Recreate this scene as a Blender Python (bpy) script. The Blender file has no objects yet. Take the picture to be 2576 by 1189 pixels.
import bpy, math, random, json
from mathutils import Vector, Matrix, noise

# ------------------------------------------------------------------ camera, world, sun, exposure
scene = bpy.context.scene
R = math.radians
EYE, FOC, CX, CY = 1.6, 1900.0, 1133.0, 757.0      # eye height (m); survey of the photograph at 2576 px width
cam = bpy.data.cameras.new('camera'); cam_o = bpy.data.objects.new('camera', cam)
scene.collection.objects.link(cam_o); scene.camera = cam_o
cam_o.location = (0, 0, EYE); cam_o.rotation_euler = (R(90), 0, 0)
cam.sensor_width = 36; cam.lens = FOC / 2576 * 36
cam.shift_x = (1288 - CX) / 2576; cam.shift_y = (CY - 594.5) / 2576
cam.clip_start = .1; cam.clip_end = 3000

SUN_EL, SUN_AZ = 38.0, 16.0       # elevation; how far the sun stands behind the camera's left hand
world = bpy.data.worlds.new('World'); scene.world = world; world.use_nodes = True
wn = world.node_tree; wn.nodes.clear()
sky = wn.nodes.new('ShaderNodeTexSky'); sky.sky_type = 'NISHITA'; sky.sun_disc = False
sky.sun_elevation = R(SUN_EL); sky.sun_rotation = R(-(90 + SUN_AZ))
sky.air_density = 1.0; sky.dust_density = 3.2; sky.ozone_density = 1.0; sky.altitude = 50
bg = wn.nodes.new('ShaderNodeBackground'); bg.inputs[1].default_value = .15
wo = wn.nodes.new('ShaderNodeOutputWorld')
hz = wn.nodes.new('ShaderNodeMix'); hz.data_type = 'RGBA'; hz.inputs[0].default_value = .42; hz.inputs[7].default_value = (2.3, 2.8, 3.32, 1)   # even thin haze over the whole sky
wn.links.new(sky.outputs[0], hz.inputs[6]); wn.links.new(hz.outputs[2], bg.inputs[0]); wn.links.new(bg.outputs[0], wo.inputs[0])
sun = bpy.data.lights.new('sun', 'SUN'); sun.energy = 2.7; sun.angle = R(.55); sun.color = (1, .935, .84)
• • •
[WORK REQUIRED]: Return nothing but the lines from the start of the listing above through the line containing "cam.clip_start = .1; cam.clip_end = 3000", exactly as given.

[EXERCISE SOLUTION]:
Recreate this scene as a Blender Python (bpy) script. The Blender file has no objects yet. Take the picture to be 2576 by 1189 pixels.
import bpy, math, random, json
from mathutils import Vector, Matrix, noise

# ------------------------------------------------------------------ camera, world, sun, exposure
scene = bpy.context.scene
R = math.radians
EYE, FOC, CX, CY = 1.6, 1900.0, 1133.0, 757.0      # eye height (m); survey of the photograph at 2576 px width
cam = bpy.data.cameras.new('camera'); cam_o = bpy.data.objects.new('camera', cam)
scene.collection.objects.link(cam_o); scene.camera = cam_o
cam_o.location = (0, 0, EYE); cam_o.rotation_euler = (R(90), 0, 0)
cam.sensor_width = 36; cam.lens = FOC / 2576 * 36
cam.shift_x = (1288 - CX) / 2576; cam.shift_y = (CY - 594.5) / 2576
cam.clip_start = .1; cam.clip_end = 3000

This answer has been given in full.